L’évaluation de la formation doit se cantonner à celle de la satisfaction des apprenants ?
Antoine Amiel : La satisfaction est évidemment un aspect important de l'évaluation de la formation mais elle donne peu d'indications sur le transfert en situation de travail et les compétences. L'un des problèmes de l'évaluation de la formation est qu'elle pose des questions sur la satisfaction en prétendant évaluer le développement des compétences, ce qui revient à demander à un végétarien ce qu'il pense d'un os à moelle. Il faut appeler un chat un chat : demander leur avis aux apprenants fait partie d'une démarche qualité, d'une culture orientée client, c'est essentiel. Mais ce n'est pas évaluer des compétences.
Faut-il évaluer l’impact de la formation sur le développement des compétences, voire sur la performance opérationnelle des apprenants ?
Antoine Amiel : Lorsque j'ai lancé Learn Assembly, j'ai été très surpris de voir que le lien entre les SIRH ou outils de déclaration de compétences et l'offre de learning n'était pas systématique, même de manière artisanale. Pour nous, tout dispositif pédagogique doit inclure a minima un auto-positionnement amont et aval des apprenants : cela lui permet d'être réellement acteur de son parcours. Par contre, aller jusqu'à évaluer performance opérationnelle me semble un peu risqué : il y a trop de facteurs en jeu et le learning doit aussi rester un acte gratuit, un cadeau offert aux collaborateurs pour leur employabilité. Les KPI, c'est bien, mais attention à l'overdose.
Par ailleurs, on peut constater que l'évaluation est encore trop tournée vers le "training", c'est-à-dire la formation formelle (e-learning et présentiel). La preuve, on parle d'évaluation de la formation et non d'évaluation de la culture apprenante ou de l'apprentissage.

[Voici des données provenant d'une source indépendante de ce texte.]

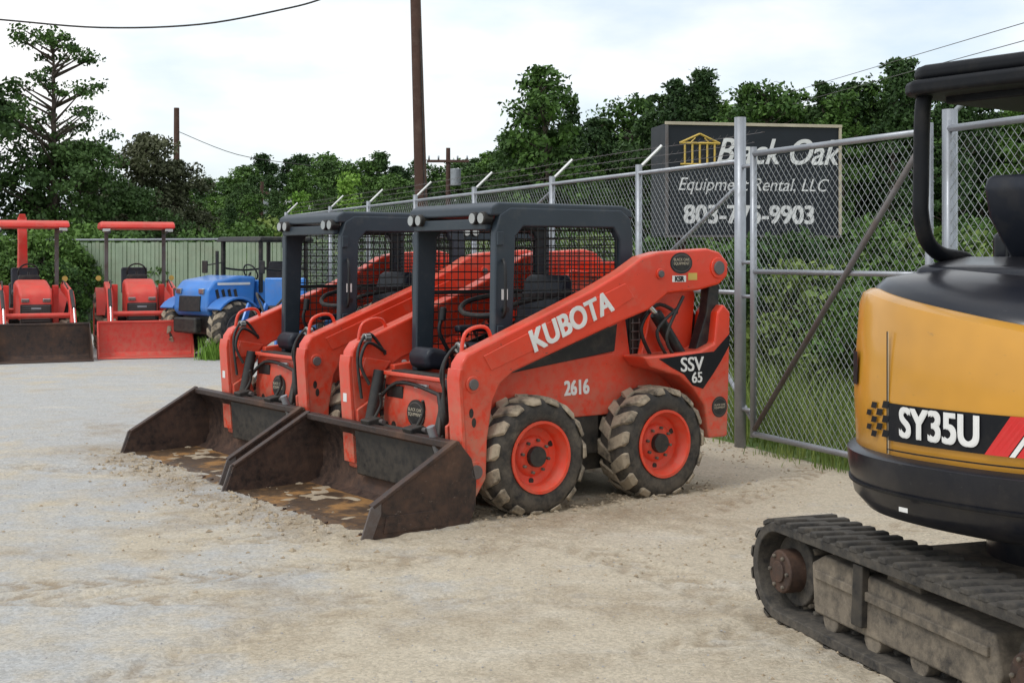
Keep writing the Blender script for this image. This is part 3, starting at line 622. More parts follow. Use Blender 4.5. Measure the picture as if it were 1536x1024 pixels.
def bluel():
    P=empty('compact_wheel_loader',(-4.74,23.4,0),hd(-.62,-.78)); B=M['blue'];K=M['black'];n=0
    for cx in(.72,-.78):
        for sy in(1,-1): n+=1; wheel(P,cx,.48,.48,.50,.80,sy,M['galvd'],14,'_%d'%n)
    box('chassis',P,(0,0,.55),(2.0,.7,.32),K,bv=.03)
    prism('engine_hood',P,[(.10,.80),(.05,1.36),(.40,1.38),(.95,1.30),(1.10,1.14),(1.13,.80),(1.05,.70),(.3,.70)],-.45,.45,B,.05)
    prism('hood_grille',P,[(1.09,.78),(1.15,.78),(1.13,1.04),(1.08,1.04)],-.28,.28,K,.01)
    for i in range(4):
        for y in(.453,-.453): box('hood_slot',P,(.90-.13*i,y,1.06),(.06,.012,.18),K,R=(0,15,0),bv=.003)
    box('hood_stripe',P,(.55,.455,1.24),(.7,.008,.04),M['whiteb'],bv=.001)
    for y in(-.3,.3): box('head_lamp',P,(1.11,y,1.12),(.05,.13,.09),M['lens'],bv=.012)
    for sy in(1,-1):
        for cx in(.72,-.78):
            pr=[(cx+.55*math.cos(t),.48+.55*math.sin(t)) for t in [math.radians(a) for a in range(40,141,12)]]+[(cx+.51*math.cos(t),.48+.51*math.sin(t)) for t in [math.radians(a) for a in range(136,39,-12)]]
            prism('mudguard',P,pr,*sorted((sy*.46,sy*.80)),B,.01)
        for cx in(.0,-1.05): box('cab_post',P,(cx,sy*.50,1.53),(.06,.06,.90),K,bv=.01)
        tube('cab_guard_rail',P,[(.0,sy*.50,1.5),(-.5,sy*.52,1.46),(-1.05,sy*.50,1.5)],.018,K)
        tube('mirror_arm',P,[(.0,sy*.50,1.6),(.2,sy*.72,1.55)],.012,K); box('mirror',P,(.2,sy*.76,1.52),(.03,.14,.22),K,bv=.02)
        prism('lift_arm',P,[(-.3,1.0),(-.2,1.12),(-1.1,1.10),(-1.9,.5),(-1.85,.38),(-1.2,.9)],*sorted((sy*.22,sy*.32)),B,.015)
    prism('cab_roof',P,[(-1.2,1.96),(-1.15,2.05),(.05,2.05),(.12,1.96)],-.58,.58,K,.03)
    prism('cab_lower',P,[(.02,.80),(.02,1.30),(-.12,1.30),(-.2,1.0),(-1.0,1.0),(-1.05,1.22),(-1.12,1.22),(-1.12,.8)],-.48,.48,B,.03)
    prism('seat',P,[(-.35,1.02),(-.35,1.18),(-.72,1.18),(-.80,1.62),(-.9,1.62),(-.85,1.02)],-.22,.22,M['seat'],.04)
    pts=[(-.20+.06*math.sin(t),.17*math.cos(t),1.42+.14*math.sin(t)) for t in [2*math.pi*i/14 for i in range(14)]]
    tube('steering_wheel',P,pts,.014,K,True); cyl('steering_column',P,(-.05,0,1.2),(-.20,0,1.42),.02,K)
    prism('fork_frame',P,[(-1.85,.1),(-1.92,.1),(-1.92,.8),(-1.85,.8)],-.6,.6,K,.01)
    box('weight_block',P,(1.17,0,.55),(.16,.6,.26),K,bv=.04)
    cyl('exhaust',P,(.3,-.3,1.3),(.3,-.3,1.8),.03,K)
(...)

C'est normal, puisque les entreprises ne considèrent pas encore totalement les pratiques informelles de learning comme des moments d'apprentissage crédibles. L'évaluation ne fait que reproduire une vision qui se limite à l'apprentissage formel. Chez Learn Assembly, nous pensons qu'il faut changer de paradigme en évaluant la culture learning des organisations, plus que leurs formations.
Évaluer les apprentissages informels, n’est-ce pas prendre le risque de les dénaturer par un formalisme qu’on doit réserver aux formations structurées ?
Antoine Amiel : L'un n'empêche pas l'autre ! Les modalités peuvent et doivent se superposer en fonction des objectifs pédagogiques, du nombre de personnes à former, de leur emplacement géographique etc... Avant d'évaluer les apprentissages informels, commençons par les outiller, les valoriser, les légitimer. C'est ce que nous essayons de faire en intégrant les moments informels dans la conception des expériences pédagogiques que nous proposons. On peut proposer des séquences de mentorat dans un dispositif classique par exemple.
Quelle est la part des managers dans l’évaluation de la formation ?
Antoine Amiel : Aujourd'hui, elle reste malheureusement très faible. Nous avons récemment conçu un dispositif pour développer la posture coach et développeur de compétences des managers, mais ce type d'initiative reste assez rare. Peu de nos clients ont ce volontarisme. Dans le monde du travail actuel, les managers sont débordés, soumis à des objectifs court-terme et long-terme. Seuls ceux qui ont une vraie fibre manager coach s'impliquent, ce qui est regrettable.
Quelle approche pour s’assurer qu’ils interviennent de façon pertinente ?
Antoine Amiel : Nous proposons via notre solution Learning Boost une cartographie de la maturité d'apprentissage des entreprises via une questionnaire individuel sur l'agilité d'apprentissage. Les managers de pôles reçoivent un rapport sur leurs équipes, avec un plan d'action pour développer la culture learning. Les rapports sont bien sur anonymisés car Learning Boost est une solution de développement de la capacité à apprendre et pas d'évaluation des collaborateurs. Les managers que nous outillons sont heureux d'avoir un référentiel et des plans d'actions concrets pour développer leurs équipes. Cela leur fait gagner du temps et les valorise. Trop souvent, on leur demande d'être proactifs dans le développement des compétences, sans les accompagner concrètement.
L’évaluation est-elle selon vous une composante de l’organisation apprenante / de la culture d’employabilité ?
Antoine Amiel : Disons que pour aller quelque part, il peut être utile de savoir d’où l'on vient. Et qu'évaluer sa culture learning permet de se donner des objectifs réalistes et concrets. Lorsque nous évaluons la culture learning, nous intégrons des dimensions organisationnelles, process, culturelles et bien sur learning. L'employabilité est un sujet très complexe, encore assez anxiogène. Nous pensons qu'il est important d'avoir une cartographie concrète sur sa culture learning, pour pouvoir la développer. Nous lançons d'ailleurs un baromètre des entreprises apprenantes pour valoriser les meilleures initiatives.